In 1994, another new cruise line emerged that was to become, and did become, the measure of all things. Silversea Cruises in Monaco. After a bumpy start, the entire management was replaced in 1995 and I worked first on the Silver Cloud, later on the Silver Wind.

A completely new concept with only outside suites, 95 percent with a veranda.

The first all-inclusive product on the world's oceans. Except for a few very expensive wines and cognacs, all drinks and even the tip were included.

The Silver Cloud

300 guests and 250 employees.

The Silver Wind.

Jerry Orbach and his wife (the papa from Baby in the film Dirty Dancing), Rita Moreno and her family (Rita Moreno was 'Anita' in the movie of the Broadway-Musical Westside Story).

These two ships have never been to Alaska during my time.


In 1998, in late fall, I joined Seven Seas Cruises. At this company, I was also responsible for new ships as a project manager.

Seven Seas Navigator.

In 2000, I was in Alaska with the Navigator when I trained Oliver Hammerer to be Hotel Director.


Along the way, I had enough time and made videos the whole trip. The narration is im my Austrian dialect.


From 2000 to 2002, under my project management, the Sevens Seas Mariner and Voyager were built (now Regent Cruises) for 800 passengers.


An impressive video of the construction of the Seven Seas Mariner in France.
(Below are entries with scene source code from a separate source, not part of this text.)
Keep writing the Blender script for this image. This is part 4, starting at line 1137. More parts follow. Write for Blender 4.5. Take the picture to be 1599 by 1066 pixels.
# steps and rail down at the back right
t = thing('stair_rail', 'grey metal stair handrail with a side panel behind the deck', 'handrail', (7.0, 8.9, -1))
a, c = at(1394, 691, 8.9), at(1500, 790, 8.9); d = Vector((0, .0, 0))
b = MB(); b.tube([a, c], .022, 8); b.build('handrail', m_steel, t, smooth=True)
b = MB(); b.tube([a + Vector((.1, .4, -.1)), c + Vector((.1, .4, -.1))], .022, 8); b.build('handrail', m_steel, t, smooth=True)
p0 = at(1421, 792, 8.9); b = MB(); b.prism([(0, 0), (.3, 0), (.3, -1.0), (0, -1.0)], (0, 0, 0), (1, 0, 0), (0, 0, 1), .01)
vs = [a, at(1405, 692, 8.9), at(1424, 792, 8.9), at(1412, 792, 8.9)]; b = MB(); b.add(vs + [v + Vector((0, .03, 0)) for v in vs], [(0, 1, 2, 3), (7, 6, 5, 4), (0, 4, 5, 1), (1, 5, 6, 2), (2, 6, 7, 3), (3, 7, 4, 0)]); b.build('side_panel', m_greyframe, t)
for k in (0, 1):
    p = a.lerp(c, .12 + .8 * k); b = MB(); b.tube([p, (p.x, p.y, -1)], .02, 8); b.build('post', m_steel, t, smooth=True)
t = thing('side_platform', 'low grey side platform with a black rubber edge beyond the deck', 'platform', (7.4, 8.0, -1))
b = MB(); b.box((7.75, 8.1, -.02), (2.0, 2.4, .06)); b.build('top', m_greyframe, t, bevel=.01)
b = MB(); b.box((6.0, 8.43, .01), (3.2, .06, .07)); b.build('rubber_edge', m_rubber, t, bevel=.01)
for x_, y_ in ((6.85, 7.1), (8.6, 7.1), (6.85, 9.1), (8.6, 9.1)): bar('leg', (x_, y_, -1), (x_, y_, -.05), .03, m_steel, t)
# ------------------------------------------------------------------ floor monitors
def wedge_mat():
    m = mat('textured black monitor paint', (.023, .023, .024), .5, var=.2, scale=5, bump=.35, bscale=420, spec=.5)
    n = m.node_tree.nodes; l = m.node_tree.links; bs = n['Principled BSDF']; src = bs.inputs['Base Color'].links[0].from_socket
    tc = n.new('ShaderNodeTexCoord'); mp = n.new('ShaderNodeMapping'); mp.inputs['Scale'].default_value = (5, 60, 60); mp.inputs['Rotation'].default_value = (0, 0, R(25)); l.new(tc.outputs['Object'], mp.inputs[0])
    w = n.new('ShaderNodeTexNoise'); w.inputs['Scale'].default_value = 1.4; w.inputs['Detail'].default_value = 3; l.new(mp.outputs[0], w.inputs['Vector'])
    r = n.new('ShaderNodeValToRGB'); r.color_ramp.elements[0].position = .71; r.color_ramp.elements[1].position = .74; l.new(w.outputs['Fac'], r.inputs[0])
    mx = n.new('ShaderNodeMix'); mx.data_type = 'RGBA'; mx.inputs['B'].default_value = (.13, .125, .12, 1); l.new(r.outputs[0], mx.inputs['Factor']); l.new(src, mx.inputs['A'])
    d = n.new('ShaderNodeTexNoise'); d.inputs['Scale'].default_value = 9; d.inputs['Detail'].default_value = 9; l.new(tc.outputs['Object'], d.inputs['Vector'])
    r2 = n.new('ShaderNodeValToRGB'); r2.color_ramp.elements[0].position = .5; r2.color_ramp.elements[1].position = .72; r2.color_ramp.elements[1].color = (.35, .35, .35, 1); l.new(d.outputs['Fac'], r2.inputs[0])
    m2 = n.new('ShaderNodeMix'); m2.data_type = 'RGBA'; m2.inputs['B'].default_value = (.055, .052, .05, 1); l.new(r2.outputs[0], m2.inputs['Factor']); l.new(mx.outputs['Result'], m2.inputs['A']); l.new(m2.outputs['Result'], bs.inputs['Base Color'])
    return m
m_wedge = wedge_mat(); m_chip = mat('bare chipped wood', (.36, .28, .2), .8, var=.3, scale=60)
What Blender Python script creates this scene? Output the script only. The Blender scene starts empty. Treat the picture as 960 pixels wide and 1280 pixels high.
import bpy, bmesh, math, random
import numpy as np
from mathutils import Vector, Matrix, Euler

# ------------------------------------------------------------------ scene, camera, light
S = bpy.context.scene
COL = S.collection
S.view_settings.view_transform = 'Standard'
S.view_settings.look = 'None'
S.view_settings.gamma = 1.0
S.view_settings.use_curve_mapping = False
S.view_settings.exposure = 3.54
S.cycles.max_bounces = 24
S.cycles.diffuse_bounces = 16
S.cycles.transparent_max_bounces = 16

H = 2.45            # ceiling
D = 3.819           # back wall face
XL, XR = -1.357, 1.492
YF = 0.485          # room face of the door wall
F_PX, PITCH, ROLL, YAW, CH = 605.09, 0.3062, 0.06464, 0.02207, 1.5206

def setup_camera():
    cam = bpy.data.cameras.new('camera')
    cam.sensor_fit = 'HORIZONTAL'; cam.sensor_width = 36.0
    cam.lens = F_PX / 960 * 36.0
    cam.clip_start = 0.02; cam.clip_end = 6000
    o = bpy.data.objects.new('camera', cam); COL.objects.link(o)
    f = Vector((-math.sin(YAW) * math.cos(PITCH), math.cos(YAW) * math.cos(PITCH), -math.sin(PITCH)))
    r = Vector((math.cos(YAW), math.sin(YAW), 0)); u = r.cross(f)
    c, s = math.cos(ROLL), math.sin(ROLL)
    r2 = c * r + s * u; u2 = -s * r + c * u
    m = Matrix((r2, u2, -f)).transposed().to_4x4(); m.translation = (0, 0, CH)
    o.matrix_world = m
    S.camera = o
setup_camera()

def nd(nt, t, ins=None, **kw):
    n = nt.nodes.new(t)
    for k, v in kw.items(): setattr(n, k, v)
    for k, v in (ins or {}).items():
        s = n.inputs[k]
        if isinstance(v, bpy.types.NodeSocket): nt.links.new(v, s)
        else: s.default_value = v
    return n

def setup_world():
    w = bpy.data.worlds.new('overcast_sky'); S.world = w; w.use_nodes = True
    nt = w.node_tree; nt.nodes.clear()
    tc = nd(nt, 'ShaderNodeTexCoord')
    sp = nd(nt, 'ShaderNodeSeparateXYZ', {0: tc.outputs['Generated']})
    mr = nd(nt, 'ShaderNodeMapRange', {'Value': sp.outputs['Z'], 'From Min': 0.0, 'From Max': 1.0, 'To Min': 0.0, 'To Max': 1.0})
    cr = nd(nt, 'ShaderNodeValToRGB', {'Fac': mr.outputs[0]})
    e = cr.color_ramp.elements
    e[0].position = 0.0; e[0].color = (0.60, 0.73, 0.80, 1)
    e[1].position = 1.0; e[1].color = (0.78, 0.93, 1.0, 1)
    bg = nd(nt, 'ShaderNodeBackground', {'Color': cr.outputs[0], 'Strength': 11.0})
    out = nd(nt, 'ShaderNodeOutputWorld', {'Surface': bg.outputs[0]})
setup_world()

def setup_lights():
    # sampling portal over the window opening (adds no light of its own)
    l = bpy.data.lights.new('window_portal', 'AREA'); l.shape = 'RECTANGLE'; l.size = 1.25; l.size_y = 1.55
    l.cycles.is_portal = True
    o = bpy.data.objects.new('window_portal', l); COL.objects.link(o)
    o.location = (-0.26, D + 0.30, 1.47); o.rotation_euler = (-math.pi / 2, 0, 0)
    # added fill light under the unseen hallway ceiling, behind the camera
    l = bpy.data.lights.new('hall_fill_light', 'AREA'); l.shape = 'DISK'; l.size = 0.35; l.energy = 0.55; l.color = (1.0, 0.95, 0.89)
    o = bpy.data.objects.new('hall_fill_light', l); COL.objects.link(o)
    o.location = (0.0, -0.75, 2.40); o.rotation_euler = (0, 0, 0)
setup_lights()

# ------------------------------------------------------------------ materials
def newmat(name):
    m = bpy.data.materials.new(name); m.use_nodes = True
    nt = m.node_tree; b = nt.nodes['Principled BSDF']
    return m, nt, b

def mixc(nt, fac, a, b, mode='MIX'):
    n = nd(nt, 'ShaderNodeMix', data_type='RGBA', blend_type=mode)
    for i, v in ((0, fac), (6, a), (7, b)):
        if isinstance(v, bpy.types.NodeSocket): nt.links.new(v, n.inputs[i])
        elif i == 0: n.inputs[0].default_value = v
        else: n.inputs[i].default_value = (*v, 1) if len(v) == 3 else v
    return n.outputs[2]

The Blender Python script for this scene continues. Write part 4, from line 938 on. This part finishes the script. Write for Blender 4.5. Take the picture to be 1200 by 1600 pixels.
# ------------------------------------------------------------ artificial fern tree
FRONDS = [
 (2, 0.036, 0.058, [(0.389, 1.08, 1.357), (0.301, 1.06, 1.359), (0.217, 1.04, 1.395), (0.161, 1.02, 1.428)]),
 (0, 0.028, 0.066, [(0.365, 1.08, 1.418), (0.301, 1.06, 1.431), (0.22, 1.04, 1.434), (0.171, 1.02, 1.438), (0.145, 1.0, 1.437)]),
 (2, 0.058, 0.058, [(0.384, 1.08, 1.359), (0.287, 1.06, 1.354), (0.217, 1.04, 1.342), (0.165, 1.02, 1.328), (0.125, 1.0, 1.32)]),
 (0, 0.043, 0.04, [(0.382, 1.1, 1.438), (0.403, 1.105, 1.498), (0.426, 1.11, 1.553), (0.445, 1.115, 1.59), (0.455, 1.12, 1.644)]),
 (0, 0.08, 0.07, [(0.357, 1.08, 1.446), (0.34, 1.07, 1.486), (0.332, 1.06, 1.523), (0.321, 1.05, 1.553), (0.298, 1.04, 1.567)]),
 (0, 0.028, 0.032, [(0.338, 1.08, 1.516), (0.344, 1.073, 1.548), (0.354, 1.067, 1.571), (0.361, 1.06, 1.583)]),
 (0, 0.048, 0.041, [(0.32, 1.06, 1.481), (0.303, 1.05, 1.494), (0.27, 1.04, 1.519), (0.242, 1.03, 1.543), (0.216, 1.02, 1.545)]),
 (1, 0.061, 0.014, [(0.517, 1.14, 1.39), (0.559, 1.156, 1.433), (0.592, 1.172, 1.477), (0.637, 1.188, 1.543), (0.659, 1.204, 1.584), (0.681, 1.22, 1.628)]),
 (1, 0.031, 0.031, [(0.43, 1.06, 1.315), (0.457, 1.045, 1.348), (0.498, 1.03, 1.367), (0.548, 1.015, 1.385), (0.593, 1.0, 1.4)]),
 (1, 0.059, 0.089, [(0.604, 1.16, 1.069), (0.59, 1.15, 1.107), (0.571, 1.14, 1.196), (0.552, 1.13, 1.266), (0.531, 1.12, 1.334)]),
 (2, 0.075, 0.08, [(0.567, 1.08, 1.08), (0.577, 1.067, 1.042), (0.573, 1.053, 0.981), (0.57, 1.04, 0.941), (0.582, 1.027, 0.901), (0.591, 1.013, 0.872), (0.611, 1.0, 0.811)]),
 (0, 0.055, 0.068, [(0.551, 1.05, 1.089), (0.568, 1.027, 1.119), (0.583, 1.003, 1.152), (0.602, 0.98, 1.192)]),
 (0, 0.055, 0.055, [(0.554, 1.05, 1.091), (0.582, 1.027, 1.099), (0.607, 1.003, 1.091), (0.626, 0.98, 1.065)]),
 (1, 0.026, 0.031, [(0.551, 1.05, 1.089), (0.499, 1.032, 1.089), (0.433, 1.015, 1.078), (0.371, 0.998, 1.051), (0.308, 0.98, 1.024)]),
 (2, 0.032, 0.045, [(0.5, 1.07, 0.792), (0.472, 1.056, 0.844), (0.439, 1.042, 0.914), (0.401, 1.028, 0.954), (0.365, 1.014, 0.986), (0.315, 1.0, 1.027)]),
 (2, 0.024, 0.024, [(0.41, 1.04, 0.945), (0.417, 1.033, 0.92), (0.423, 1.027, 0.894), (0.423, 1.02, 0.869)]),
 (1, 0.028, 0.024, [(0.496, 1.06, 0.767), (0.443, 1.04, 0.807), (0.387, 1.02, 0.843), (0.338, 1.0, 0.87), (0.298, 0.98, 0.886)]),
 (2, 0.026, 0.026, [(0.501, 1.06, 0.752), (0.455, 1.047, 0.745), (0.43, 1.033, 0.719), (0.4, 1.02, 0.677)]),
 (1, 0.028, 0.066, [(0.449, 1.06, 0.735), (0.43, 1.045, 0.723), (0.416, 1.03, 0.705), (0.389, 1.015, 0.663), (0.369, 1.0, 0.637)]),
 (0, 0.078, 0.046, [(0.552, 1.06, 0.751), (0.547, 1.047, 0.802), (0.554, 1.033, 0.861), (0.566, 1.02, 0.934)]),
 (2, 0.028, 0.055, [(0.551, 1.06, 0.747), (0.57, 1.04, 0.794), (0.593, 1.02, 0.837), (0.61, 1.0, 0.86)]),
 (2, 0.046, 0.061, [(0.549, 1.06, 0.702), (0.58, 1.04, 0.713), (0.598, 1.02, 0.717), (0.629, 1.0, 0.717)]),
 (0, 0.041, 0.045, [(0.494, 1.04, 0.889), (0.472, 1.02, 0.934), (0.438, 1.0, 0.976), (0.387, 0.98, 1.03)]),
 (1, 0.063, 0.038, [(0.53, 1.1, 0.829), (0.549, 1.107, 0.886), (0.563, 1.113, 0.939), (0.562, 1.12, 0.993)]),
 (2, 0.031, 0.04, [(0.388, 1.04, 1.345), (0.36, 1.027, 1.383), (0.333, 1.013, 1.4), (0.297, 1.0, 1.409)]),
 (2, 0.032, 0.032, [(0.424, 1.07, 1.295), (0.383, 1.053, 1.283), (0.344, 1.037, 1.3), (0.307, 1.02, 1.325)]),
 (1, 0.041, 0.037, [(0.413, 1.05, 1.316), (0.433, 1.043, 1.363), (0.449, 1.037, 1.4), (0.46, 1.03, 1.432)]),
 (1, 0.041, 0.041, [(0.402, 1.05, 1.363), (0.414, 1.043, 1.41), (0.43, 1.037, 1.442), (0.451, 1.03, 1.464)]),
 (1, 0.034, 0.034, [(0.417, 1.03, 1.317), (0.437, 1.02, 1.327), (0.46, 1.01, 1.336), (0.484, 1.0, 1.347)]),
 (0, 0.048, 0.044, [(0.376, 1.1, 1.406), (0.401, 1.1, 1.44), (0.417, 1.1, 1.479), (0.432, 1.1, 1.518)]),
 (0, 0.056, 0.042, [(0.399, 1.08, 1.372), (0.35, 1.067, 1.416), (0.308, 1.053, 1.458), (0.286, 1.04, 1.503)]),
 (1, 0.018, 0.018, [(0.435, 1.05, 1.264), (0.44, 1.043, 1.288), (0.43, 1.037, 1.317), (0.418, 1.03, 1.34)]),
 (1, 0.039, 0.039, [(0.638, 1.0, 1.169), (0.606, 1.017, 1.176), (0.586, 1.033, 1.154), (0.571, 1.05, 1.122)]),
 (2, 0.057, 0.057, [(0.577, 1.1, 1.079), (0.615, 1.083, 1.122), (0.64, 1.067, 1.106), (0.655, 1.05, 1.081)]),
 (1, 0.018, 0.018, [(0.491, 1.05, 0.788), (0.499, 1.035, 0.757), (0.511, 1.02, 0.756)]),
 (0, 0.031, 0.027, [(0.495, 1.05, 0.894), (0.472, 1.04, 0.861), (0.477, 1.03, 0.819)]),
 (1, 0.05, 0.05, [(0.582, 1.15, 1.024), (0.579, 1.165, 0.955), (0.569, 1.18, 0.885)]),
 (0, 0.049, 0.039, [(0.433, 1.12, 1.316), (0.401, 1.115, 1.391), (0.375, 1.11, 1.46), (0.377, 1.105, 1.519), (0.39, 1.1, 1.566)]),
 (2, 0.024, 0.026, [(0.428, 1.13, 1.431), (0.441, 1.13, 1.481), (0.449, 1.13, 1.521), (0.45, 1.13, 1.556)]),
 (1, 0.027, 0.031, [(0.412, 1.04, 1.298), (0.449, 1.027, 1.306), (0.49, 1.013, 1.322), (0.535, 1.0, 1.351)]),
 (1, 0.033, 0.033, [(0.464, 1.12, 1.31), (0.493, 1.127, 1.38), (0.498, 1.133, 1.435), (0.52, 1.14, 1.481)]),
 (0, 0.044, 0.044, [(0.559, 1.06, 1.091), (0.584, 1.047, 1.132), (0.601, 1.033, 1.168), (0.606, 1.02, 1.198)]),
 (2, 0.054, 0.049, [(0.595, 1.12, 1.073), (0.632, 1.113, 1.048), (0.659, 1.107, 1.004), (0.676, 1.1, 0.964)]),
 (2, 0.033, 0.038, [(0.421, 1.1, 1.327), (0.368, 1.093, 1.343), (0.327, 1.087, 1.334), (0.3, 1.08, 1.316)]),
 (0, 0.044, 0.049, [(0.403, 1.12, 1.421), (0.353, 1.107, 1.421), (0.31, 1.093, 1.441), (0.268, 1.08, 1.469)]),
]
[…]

Shortly before Christmas 2000, our marketing department decided that a golf teeing ground and putting green were still absolutely needed on the open sports deck. For this I needed additional cabinets in solid teak and shellac for the equipment outside. It was impossible to find a carpenter within 200 km of St. Nazaire who was not fully booked. Everyone was working for the shipyard.

So I took the plans home for Christmas vacation.

I got together with my neighbor Josef Köss. The joinery Köss from Egg built the desired teak cabinets in the usual top quality and the company Bischofberger delivered on time . In the meantime Josef's cabinets have circled the globe many times.

The Mariner sailed in April 2001.

With the Captain and the Chief engineer of the Mariner.